Ao longo da série, a vulnerabilidade de Emilia diminuiu à medida que o poder de Khaleesi aumentou. “Você não pode ser mãe de dragões sem passar por uma ou duas mudanças”, afirma. “Poder abranger e entender o tipo de mulher que conquistaria exércitos e estremeceria sociedades me permite, como atriz, estar firmemente no lugar dela.” O que foi útil no set quando algo a lembrava do pai e literalmente “tirava o fôlego” dela. “Você subestima a enormidade disso. Não sabia que me sentir assim era possível.” Nesses momentos, ela recobrava as forças e tentava canalizar essa emoção para o trabalho. “Pensava: ‘Não vou deixar vocês me verem chorar, isso não está acontecendo’.” Então, a atriz se afastava por um momento e voltava a ser Khaleesi.

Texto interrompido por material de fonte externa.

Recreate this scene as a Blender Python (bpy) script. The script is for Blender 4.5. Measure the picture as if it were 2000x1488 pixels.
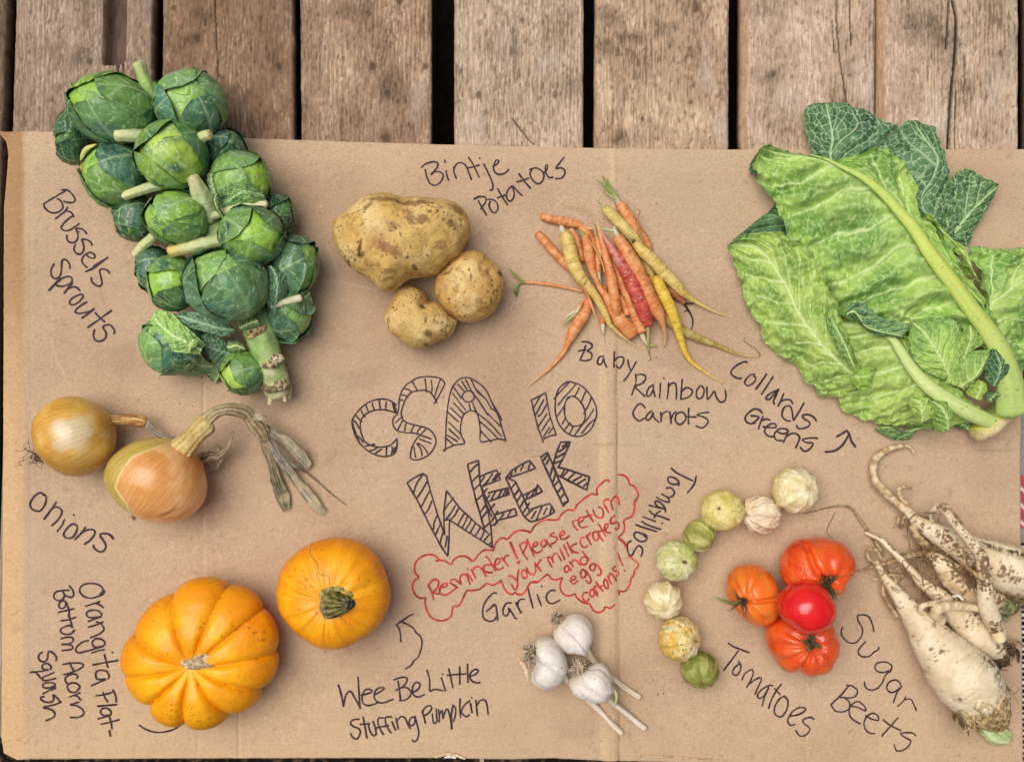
import bpy, math, random
import numpy as np
from mathutils import Vector

for o in list(bpy.data.objects):
    bpy.data.objects.remove(o, do_unlink=True)
scene = bpy.context.scene
COL = scene.collection
S = 0.0005            # metres per photo pixel at the cardboard's surface
H = 2000.0            # camera height in the same pixels (1.0 m)

# ------------------------------------------------------------------ camera, world, sun, exposure
cam_d = bpy.data.cameras.new('camera')
cam = bpy.data.objects.new('camera', cam_d)
COL.objects.link(cam)
cam.location = (0, 0, H * S)
cam_d.sensor_width = 36.0
cam_d.lens = 36.0
cam_d.clip_start = 0.01
cam_d.clip_end = 100.0
scene.camera = cam

SUN_EL, SUN_AZ = math.radians(70), math.radians(-55)    # azimuth from north (+y), negative = left
world = bpy.data.worlds.new('World')
scene.world = world
world.use_nodes = True
wn = world.node_tree
bg = wn.nodes['Background']
sky = wn.nodes.new('ShaderNodeTexSky')
sky.sky_type = 'NISHITA'
sky.sun_disc = False
sky.sun_elevation = SUN_EL
sky.sun_rotation = SUN_AZ
sky.dust_density = 6.0
sky.ozone_density = 0.4
sky.air_density = 0.8
wn.links.new(sky.outputs[0], bg.inputs['Color'])
bg.inputs['Strength'].default_value = 0.062

sun_d = bpy.data.lights.new('sun', 'SUN')
sun = bpy.data.objects.new('sun', sun_d)
COL.objects.link(sun)
sun_d.energy = 1.7
sun_d.angle = math.radians(50)
sun_d.color = (1.0, 0.975, 0.94)
dirv = Vector((math.sin(SUN_AZ) * math.cos(SUN_EL), math.cos(SUN_AZ) * math.cos(SUN_EL), math.sin(SUN_EL)))
sun.rotation_euler = dirv.to_track_quat('Z', 'Y').to_euler()
sun.location = dirv * 3

scene.render.engine = 'CYCLES'
scene.view_settings.view_transform = 'Standard'
scene.view_settings.look = 'None'
scene.view_settings.gamma = 1.0
scene.view_settings.use_curve_mapping = False
scene.view_settings.exposure = 0.42

# ------------------------------------------------------------------ numeric helpers
_rs = np.random.RandomState(7)
_perm = np.tile(_rs.permutation(256), 3)
_grad = _rs.normal(size=(256, 3))
_grad /= np.linalg.norm(_grad, axis=1)[:, None]

def perlin(p):
    p = np.asarray(p, float)
    i = np.floor(p).astype(int)
    f = p - i
    i &= 255
    u = f * f * f * (f * (f * 6 - 15) + 10)
    out = 0
    for dx in (0, 1):
        for dy in (0, 1):
            for dz in (0, 1):
                h = _perm[_perm[_perm[i[..., 0] + dx] + i[..., 1] + dy] + i[..., 2] + dz]
                g = _grad[h]
                d = g[..., 0] * (f[..., 0] - dx) + g[..., 1] * (f[..., 1] - dy) + g[..., 2] * (f[..., 2] - dz)
                w = (u[..., 0] if dx else 1 - u[..., 0]) * (u[..., 1] if dy else 1 - u[..., 1]) * (u[..., 2] if dz else 1 - u[..., 2])
                out = out + w * d
    return out * 1.5

def fbm(p, oct=4, gain=0.5, lac=2.0):
    p = np.asarray(p, float)
    a, s, tot = 1.0, 0, 0
    for k in range(oct):
        s = s + a * perlin(p + 17.3 * k)
        tot += a
        a *= gain
        p = p * lac
    return s / tot * 1.4

def n2(x, y, sc, seed=0, oct=4, gain=0.5):
    x = np.asarray(x, float); y = np.asarray(y, float)
    return fbm(np.stack([x / sc + seed * 3.71, y / sc + seed * 1.37, np.zeros_like(x) + seed * 7.77 + 0.5], -1), oct, gain)

def n3(V, sc, seed=0, oct=4, gain=0.5):
    return fbm(np.asarray(V) / sc + seed * 5.13 + 0.37, oct, gain)

def voro(x, y, seed=0):
    """F1, F2-F1 and cell id on a jittered grid."""
    x = np.asarray(x, float); y = np.asarray(y, float)
    ix, iy = np.floor(x).astype(int), np.floor(y).astype(int)
    f1 = np.full(x.shape, 9.0); f2 = np.full(x.shape, 9.0); cid = np.zeros(x.shape)
    for dx in (-1, 0, 1):
        for dy in (-1, 0, 1):
            cx, cy = ix + dx, iy + dy
            h = _perm[(_perm[(cx + seed * 31) & 255] + cy) & 255]
            jx = _perm[h] / 255.0; jy = _perm[h + 256 & 511] if False else _perm[(h + 101) & 255] / 255.0
            d = np.hypot(cx + jx - x, cy + jy - y)
            new = d < f1
            f2 = np.where(new, f1, np.minimum(f2, d))
            cid = np.where(new, h / 255.0, cid)
            f1 = np.where(new, d, f1)
    return f1, f2 - f1, cid

def sm(a, b, x):
    t = np.clip((x - a) / (b - a), 0, 1)
    return t * t * (3 - 2 * t)

def hexc(h):
    h = h.lstrip('#')
    c = np.array([int(h[i:i + 2], 16) / 255.0 for i in (0, 2, 4)])
    return np.where(c <= 0.04045, c / 12.92, ((c + 0.055) / 1.055) ** 2.4)

def mixc(a, b, t):
    a = np.asarray(a); b = np.asarray(b); t = np.asarray(t)[..., None]
    return a * (1 - t) + b * t

def ramp(t, stops):
    """stops: [(pos, hex)] -> colours"""
    t = np.asarray(t)
    xs = [s[0] for s in stops]
    cs = np.array([hexc(s[1]) for s in stops])
    return np.stack([np.interp(t, xs, cs[:, k]) for k in range(3)], -1)

def fr(x0, y0, s, txt):
    """points read off an enlarged crop -> photo pixels"""
    out = []
    for tok in txt.split():
        v = tok.split(',')
        out.append([x0 + float(v[0]) / s, y0 + float(v[1]) / s] + [float(q) for q in v[2:]])
    return np.array(out)

def wp(px, py, h=0.0):
    """photo pixel at height h (px) -> world, in px units"""
    k = (H - h) / H
    return np.stack([(np.asarray(px, float) - 1000) * k, -(np.asarray(py, float) - 744) * k,
                     np.zeros_like(np.asarray(px, float)) + h], -1)

def catmull(P, n=None, step=None):
    P = np.asarray(P, float)
    if len(P) < 3:
        m = n or max(2, int(np.linalg.norm(P[-1, :2] - P[0, :2]) / (step or 3)) + 1)
        t = np.linspace(0, 1, m)[:, None]
        return P[0] * (1 - t) + P[-1] * t
    Q = np.vstack([2 * P[0] - P[1], P, 2 * P[-1] - P[-2]])
    out = []
    for i in range(1, len(Q) - 2):
        t = np.linspace(0, 1, 14, endpoint=False)[:, None]
        a, b, c, d = Q[i - 1], Q[i], Q[i + 1], Q[i + 2]
        out.append(0.5 * ((2 * b) + (c - a) * t + (2 * a - 5 * b + 4 * c - d) * t ** 2 + (3 * b - a - 3 * c + d) * t ** 3))
    out.append(P[-1:])
    D = np.vstack(out)
    L = np.r_[0, np.cumsum(np.linalg.norm(np.diff(D[:, :min(3, D.shape[1])], axis=0), axis=1))]
    m = n or max(3, int(L[-1] / step) + 1)
    s = np.linspace(0, L[-1], m)
    return np.stack([np.interp(s, L, D[:, k]) for k in range(D.shape[1])], -1)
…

A história de Khaleesi está prestes a acabar para Emilia. Em algum momento do ano que vem, o episódio final de Game of Thrones irá ao ar e o papel que ela faz há quase uma década, o papel que “me salvou em tantos aspectos – me impulsionou, na verdade”, acabará. “Acho que haverá um abalo na minha identidade”, ela diz sobre encarar esse momento inevitável. “E sinto que só vou entender o que foram os últimos sete anos quando pararmos.”
Ela promete que os próximos episódios do épico não decepcionarão. “Spoiler: normalmente não passo muito tempo em Belfast, mas nesta última temporada passei um pouco mais de tempo ali”, conta, dando uma dica aos obcecados por GoT. “É uma temporada realmente interessante em termos de algumas pontas soltas que foram amarradas, algumas coisas que te fazem dizer ‘ai, meu Deus, tinha esquecido isso!’ Boatos serão confirmados ou negados.” Ela acredita que a trama de Khaleesi continuará para além da série, mas não para ela. “Quer dizer, não tenho dúvida de que haverá prequels e sequências e sabe-se lá mais o quê. Mas eu farei apenas mais uma temporada.”

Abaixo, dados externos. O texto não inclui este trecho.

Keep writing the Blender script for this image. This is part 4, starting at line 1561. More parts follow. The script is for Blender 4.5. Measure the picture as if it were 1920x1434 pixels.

Depois da oitava e última leva de episódios, Emilia Clarke terá uma liberdade que não experimenta desde que foi chamada para o elenco, quando tinha 23 anos. Os quase sete meses de cada ano que passou acordando às 3h da manhã para fazer cabelo e maquiagem, as jornadas de 18 horas em que fingia cavalgar um dragão ou andar nua pelo fogo de repente cederão lugar a um tempo só dela. A ideia é apavorante e sedutora. “Fico emotiva pensando nisso”, diz. “[A série] é meu começo, meio e fim – a coisa que mais me mudou na vida adulta.”
Não que essa liberdade já esteja aqui. Quando ela voltar para Londres daqui a alguns dias, será para participar da prequel de Star Wars com foco em Han Solo, em que supostamente faz o papel de outra mulher corajosa. “Tudo o que posso dizer é que ela é incrível”, desconversa. “Tipo, de verdade, realmente é só o que posso dizer. Há um stormtrooper com uma arma e ele vai entrar aqui a qualquer momento.”
Depois de Star Wars, seu principal objetivo é criar o tipo de empresa que corrija os erros que testemunhou na indústria do audiovisual: “Adoraria abrir uma produtora cheia de mulheres boas e engraçadas, em que o clima seria de ‘Pois é, tenho seios, não são lindos? Não são ótimos? Você também tem! São ótimos, você entrou para o clube!’” Enquanto isso, ela diz que segue trabalhando em ampliar a mente em vez de diminuir a cintura. “De repente, senti uma necessidade feroz de aprender as coisas. Tipo, escuto podcasts que nem louca – do New York Times e do The Guardian e do The Economist e TED Talks e [o programa da NPR] Fresh Air. Preciso de informação. Penso: ‘Só quero saber tanto quanto é humanamente possível’.” O que significa que, por tudo que Khaleesi lhe deu, ela está no processo de retribuição. “A Khaleesi teve algo a mais neste ano, entende? Ela teve outras coisinhas acontecendo.”